In the north-east, the jihadist Boko Haram has become the local authority in some places, collecting taxes and digging wells. In the north-west, banditry is out of control, with dozens or even hundreds of schoolchildren being kidnapped for ransom almost every week. The region is awash with arms, and one gang recently shot down a military jet.

In the ‘middle belt’ of states, farmers and herders are often at war, and in the southeast Igbo secessionists are raising the call for an independent Biafra again. Along the coast piracy is flourishing, and the oil multinational Shell is divesting its onshore Nigerian oil assets in the face of insecurity, theft and sabotage.

“This is an exposure that doesn’t fit with our risk appetite anymore,” said Shell CEO Ben van Beurden, and most major investors, whether foreign or Nigerian, feel the same way. Nigeria, like Ethiopia, is full of clever, ambitious young people with the education and skills to transform the country if only it was politically stable, but that is asking for the moon.

It would be a catastrophe if these two countries, containing a quarter of Africa’s total population, were to be Balkanised, but that may be coming. If the Serbs and the Croats can’t live together happily, why should we expect the Igbo and the Hausa, or the Tigrayans and the Amharas, to do so?
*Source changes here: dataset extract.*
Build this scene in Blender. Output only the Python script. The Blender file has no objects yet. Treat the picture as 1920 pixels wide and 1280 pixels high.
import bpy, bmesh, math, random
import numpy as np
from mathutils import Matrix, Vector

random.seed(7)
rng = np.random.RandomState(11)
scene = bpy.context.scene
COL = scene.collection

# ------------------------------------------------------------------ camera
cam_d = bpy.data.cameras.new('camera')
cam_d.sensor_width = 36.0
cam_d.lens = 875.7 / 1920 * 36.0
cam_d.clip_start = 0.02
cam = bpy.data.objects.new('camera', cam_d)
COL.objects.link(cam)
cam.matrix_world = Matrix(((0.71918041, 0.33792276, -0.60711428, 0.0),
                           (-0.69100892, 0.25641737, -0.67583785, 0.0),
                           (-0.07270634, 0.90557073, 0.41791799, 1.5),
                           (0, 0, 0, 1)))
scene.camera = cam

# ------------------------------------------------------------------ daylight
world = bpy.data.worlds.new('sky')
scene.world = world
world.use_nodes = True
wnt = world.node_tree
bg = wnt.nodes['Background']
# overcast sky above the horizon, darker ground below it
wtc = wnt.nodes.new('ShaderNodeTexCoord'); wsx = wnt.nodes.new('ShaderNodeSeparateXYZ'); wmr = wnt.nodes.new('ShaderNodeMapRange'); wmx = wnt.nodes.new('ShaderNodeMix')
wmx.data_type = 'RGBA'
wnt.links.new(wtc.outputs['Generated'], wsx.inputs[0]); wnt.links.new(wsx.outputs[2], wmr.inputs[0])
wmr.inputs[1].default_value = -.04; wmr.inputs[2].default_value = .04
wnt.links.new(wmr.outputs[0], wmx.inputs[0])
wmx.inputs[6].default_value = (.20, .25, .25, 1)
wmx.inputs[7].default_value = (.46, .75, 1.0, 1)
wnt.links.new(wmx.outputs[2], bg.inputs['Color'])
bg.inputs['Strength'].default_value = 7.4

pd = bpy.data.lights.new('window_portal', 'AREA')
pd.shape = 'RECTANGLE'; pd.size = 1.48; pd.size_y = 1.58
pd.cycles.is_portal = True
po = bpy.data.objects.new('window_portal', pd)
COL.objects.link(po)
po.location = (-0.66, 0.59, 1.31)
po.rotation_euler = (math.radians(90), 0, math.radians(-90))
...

The old Organisation of African Unity rule said the former colonial borders must never be changed, no matter how arbitrary they were, because otherwise there would be a generation of war and chaos. That’s why for a long time there were fifty African states and no more, but recently the rule has begun to fray. Somaliland, Eritrea, South Sudan…who’s next?

Will the dam burst if Ethiopia breaks up into three or four different countries? Nobody knows, but it would be preferable if we don’t have to find out. Better the borders you know than the borders you don’t.